The story was reported in much of the mainstream press. It was also claimed that chants of ‘Allahu Akbar ‘ – the Muslim chant of ‘God is Great’ – could be heard from the crowd.
However, the booing may not be what it seemed. The Turkey fans may have been expressing a certain amount of righteous indignation, due to a lack of similar respect being shown for more than a hundred Turkish people killed in last month’s Ankara bombings.
According to comments on social media, reported by The Independent, the Turkish fans were not expressing disrespect for the 129 victims of the Paris attacks. They were acknowledging the hypocrisy of holding a minute’s silence for one terrorist attack whilst ignoring other, equally devastating ones:
Mert Kılıçsoy:
it was response of injustice, they didn’t boo minute’s silence for paris attack victims. The millions of ppl dying in turkey cause of terrorist attacks, where were you when more than 100 people killed in ankara ?
Motaz Amjad:
It’s because of double standards, few weeks ago there was an attack in Ankara and more than hundred where dead in a ” peace protest” yet nobody cared or gave minute silence for them. So they decided not to give something they didn’t get, although you don’t fix a mistake with another one but that’s how it went. Mistakes happen.
Mohamed El-Hami:
They were upset because there were mass killing by ISIL and Kurdish army and lots of deaths in turkey and no country or football team or fans in Europe stood a silence minute for their victims.
Other commentators pointed out that reported chants of ‘Allahu Akbar’ – intimating that supporters were sympathetic to ISIS – were actually chants of solidarity with Turkish victims of terrorism.
Abs Pangader:
Actually, they’re chanting “Sehitler olmez, vatan bolunmez.” Which means “Martyrs never die, the nation won’t be divided.” This is a common slogan thrown in remembrance of Turkish soldiers who fell victim to terrorism. In Turkey, there is rarely a minute of silence that isn’t interrupted by this chant. Whether its a minute of silence for a Turkish catastrophe, or something else that happened globally, this always happens.
And others put the hypocrisy in a wider context of regular killings in the Middle East.
Levent M. Hameed:
No one makes a minute of silence for all the victims i middle east. 150 deaths is a regular day in Iraq and Syria.
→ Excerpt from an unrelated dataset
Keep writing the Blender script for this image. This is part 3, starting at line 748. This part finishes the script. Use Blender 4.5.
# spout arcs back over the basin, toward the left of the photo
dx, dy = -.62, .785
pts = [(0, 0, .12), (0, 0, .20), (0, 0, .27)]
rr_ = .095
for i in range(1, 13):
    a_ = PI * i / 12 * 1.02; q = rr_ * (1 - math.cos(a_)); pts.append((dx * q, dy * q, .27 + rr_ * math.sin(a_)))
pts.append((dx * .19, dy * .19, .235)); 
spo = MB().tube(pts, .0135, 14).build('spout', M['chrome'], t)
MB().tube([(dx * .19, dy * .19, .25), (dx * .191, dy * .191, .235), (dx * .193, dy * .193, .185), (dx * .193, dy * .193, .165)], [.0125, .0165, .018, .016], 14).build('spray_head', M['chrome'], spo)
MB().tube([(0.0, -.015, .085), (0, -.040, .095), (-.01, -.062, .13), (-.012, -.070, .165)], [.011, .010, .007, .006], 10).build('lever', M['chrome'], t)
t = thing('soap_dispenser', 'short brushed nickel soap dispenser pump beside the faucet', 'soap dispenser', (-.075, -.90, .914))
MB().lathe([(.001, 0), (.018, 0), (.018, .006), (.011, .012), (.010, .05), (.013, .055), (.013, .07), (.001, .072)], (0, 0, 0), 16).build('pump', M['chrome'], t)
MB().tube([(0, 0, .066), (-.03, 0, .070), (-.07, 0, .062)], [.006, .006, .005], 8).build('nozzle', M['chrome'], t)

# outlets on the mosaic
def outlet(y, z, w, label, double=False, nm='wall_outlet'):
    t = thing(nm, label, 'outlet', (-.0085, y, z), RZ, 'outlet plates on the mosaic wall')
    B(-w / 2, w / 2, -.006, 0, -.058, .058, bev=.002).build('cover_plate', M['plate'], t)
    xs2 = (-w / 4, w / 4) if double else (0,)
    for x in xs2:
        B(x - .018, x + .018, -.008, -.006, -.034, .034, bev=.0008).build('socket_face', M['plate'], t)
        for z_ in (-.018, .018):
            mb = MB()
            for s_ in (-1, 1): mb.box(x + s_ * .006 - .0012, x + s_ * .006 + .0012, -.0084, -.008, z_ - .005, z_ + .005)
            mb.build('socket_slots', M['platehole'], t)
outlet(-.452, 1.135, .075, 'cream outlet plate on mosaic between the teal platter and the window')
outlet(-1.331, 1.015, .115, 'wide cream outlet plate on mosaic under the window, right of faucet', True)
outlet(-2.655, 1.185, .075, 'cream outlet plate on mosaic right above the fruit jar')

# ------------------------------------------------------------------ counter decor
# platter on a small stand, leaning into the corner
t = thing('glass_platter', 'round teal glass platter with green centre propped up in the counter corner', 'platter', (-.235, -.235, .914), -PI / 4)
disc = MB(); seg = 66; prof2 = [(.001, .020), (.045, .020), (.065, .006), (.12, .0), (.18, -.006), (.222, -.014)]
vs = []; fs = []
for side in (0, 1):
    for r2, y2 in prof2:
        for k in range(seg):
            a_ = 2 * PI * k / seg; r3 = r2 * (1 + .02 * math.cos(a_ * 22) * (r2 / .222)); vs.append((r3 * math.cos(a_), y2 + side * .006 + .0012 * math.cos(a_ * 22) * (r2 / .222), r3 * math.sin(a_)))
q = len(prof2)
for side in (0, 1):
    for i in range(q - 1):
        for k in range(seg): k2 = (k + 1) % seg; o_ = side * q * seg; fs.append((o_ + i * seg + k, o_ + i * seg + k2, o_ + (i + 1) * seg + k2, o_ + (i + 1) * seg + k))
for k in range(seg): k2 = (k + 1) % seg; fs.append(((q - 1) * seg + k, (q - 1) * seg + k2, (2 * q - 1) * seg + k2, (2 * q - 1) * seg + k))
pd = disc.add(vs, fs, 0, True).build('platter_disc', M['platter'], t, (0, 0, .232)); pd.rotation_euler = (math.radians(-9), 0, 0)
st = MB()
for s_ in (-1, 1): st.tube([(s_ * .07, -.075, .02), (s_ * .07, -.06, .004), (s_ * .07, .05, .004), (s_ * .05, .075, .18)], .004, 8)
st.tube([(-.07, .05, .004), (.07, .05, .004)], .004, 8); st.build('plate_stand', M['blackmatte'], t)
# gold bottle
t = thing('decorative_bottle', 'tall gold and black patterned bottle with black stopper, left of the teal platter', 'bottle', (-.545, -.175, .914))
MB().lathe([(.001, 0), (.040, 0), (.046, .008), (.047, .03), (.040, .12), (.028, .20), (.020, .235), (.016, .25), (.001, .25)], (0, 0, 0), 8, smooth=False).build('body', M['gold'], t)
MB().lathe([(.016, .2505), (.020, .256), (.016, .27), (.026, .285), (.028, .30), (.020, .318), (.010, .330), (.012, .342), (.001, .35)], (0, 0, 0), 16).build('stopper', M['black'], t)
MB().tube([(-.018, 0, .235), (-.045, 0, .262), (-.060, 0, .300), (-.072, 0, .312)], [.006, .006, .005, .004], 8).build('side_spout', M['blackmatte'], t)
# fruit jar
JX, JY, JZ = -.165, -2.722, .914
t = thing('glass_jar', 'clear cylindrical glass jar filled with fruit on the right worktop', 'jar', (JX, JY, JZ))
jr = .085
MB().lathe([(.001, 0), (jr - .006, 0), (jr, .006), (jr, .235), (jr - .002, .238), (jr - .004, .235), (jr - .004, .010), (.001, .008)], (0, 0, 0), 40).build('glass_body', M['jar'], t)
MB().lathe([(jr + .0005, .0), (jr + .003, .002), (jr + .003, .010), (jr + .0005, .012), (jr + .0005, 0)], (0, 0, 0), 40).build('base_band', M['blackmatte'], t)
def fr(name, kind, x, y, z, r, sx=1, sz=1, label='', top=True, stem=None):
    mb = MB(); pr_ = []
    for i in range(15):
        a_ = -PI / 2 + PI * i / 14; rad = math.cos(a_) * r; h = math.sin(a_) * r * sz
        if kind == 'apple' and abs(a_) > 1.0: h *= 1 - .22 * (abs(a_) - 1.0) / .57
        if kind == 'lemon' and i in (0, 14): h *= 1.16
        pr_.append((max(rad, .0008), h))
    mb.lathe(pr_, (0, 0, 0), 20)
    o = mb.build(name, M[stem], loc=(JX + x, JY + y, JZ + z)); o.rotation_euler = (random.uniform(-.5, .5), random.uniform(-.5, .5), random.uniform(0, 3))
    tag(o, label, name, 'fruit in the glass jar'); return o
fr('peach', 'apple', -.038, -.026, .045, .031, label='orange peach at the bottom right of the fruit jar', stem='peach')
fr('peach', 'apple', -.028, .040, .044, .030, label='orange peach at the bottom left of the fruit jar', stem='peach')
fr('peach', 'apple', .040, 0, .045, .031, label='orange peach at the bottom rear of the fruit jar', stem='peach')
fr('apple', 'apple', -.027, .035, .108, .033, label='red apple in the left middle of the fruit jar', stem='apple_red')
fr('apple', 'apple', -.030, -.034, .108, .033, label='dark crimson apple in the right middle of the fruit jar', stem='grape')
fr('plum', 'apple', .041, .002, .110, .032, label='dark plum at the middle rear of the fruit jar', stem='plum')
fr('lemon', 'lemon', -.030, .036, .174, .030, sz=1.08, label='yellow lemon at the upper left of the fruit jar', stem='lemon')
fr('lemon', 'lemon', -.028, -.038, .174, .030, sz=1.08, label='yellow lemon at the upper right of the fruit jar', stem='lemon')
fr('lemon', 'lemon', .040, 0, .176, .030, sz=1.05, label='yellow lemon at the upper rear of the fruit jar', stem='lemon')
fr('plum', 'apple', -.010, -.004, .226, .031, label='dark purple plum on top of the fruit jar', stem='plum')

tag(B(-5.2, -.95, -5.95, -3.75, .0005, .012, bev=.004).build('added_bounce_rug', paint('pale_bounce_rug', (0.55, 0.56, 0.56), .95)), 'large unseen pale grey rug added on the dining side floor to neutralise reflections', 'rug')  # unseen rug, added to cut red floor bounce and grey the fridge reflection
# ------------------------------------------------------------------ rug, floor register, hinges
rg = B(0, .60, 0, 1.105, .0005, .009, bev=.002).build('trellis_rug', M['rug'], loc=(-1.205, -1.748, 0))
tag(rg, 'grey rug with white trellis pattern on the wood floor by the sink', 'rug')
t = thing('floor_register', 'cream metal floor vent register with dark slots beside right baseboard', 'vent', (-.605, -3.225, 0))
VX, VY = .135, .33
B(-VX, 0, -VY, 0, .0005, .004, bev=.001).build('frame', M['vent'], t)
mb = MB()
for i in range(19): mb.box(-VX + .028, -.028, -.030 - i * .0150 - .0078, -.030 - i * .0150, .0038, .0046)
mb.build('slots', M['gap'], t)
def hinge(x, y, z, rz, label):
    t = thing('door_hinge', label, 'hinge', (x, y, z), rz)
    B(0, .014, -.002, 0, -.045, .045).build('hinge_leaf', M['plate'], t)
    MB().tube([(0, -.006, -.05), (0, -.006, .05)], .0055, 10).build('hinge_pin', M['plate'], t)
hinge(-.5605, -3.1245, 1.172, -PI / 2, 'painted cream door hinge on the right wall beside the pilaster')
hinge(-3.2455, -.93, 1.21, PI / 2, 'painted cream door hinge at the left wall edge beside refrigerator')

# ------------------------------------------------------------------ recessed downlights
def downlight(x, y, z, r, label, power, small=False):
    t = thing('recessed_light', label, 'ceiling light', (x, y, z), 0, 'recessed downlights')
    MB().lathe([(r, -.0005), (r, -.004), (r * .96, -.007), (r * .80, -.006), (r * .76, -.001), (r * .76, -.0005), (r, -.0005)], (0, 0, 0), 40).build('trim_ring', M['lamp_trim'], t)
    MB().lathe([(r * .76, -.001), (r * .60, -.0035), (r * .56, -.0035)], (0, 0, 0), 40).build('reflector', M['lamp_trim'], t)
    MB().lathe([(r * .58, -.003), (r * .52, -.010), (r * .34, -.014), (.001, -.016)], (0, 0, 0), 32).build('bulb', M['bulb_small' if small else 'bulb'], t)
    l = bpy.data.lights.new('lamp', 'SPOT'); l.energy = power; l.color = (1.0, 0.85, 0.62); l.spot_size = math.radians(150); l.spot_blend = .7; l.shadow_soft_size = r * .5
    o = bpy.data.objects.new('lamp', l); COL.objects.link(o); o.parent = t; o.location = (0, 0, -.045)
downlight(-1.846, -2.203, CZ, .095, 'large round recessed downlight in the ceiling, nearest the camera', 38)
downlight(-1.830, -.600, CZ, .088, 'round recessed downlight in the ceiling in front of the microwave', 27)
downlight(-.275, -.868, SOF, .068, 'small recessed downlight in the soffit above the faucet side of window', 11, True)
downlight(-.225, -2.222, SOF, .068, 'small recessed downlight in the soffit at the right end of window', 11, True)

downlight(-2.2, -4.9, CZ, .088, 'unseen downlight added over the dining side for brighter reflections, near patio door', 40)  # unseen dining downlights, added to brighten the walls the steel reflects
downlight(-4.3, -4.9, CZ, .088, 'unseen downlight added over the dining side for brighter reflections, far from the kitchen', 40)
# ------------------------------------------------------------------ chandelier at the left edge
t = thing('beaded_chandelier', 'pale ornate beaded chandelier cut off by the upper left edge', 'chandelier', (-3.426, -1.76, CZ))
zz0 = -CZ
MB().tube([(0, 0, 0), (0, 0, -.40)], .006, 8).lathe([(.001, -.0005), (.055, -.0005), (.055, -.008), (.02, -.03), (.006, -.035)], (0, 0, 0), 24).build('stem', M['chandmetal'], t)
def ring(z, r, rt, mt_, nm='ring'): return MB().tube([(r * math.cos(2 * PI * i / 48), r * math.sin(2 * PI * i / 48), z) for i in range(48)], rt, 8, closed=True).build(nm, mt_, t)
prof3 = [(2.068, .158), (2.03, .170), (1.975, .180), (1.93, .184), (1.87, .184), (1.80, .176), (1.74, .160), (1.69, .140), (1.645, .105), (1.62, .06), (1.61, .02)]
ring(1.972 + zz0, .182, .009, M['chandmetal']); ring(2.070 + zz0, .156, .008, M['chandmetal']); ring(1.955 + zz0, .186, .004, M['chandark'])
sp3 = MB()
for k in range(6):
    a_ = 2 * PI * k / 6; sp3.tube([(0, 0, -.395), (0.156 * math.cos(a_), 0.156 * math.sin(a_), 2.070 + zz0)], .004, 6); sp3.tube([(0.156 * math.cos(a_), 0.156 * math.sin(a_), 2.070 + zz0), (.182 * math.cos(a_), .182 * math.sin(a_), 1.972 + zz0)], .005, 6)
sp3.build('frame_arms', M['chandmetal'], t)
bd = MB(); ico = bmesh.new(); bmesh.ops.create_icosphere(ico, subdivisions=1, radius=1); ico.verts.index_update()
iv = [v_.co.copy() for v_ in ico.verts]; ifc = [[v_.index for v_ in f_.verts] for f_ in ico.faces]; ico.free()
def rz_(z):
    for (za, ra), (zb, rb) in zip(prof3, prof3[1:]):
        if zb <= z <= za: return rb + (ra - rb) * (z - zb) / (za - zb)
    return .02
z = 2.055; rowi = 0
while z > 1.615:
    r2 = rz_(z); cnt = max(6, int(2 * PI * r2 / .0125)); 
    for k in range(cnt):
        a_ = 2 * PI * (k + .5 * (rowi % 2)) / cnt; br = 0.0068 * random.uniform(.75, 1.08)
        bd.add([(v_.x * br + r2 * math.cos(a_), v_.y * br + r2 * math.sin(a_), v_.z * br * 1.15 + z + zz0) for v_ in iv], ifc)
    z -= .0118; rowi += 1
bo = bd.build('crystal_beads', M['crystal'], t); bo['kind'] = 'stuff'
Turkey is a neighbor to both of them and have relatives which died because of terror crimes. Without of minute of silence. That’s why. And they’re right. Its not against the victims, its about the hypocrisy.
The friendly match was the first time the two teams had met for eight years. It was watched together by Turkish Prime Minister, Ahmet Davutoglu, and Greek counterpart, Alexis Tsipras, as a sign of reconciliation between the two neighbouring countries with a troubled history.
The game was part of a spate of international friendlies around Europe, all of which observed a minute’s silence for the victims of the Paris attacks. After the game Turkish manager, Fatih Terim, criticised the fans, saying:
Our fans should have behaved during the national anthems and during the one minute silence.
The match was played a month after terrorist bombings in Ankara, Turkey’s capital. More than 100 people died on 10 October after two explosions targeted a peace rally outside Ankara’s main train station. In the wake of the attack the progressive HDP party blamed the deaths on President Erdoğan. It was the deadliest terror attack in Turkish history.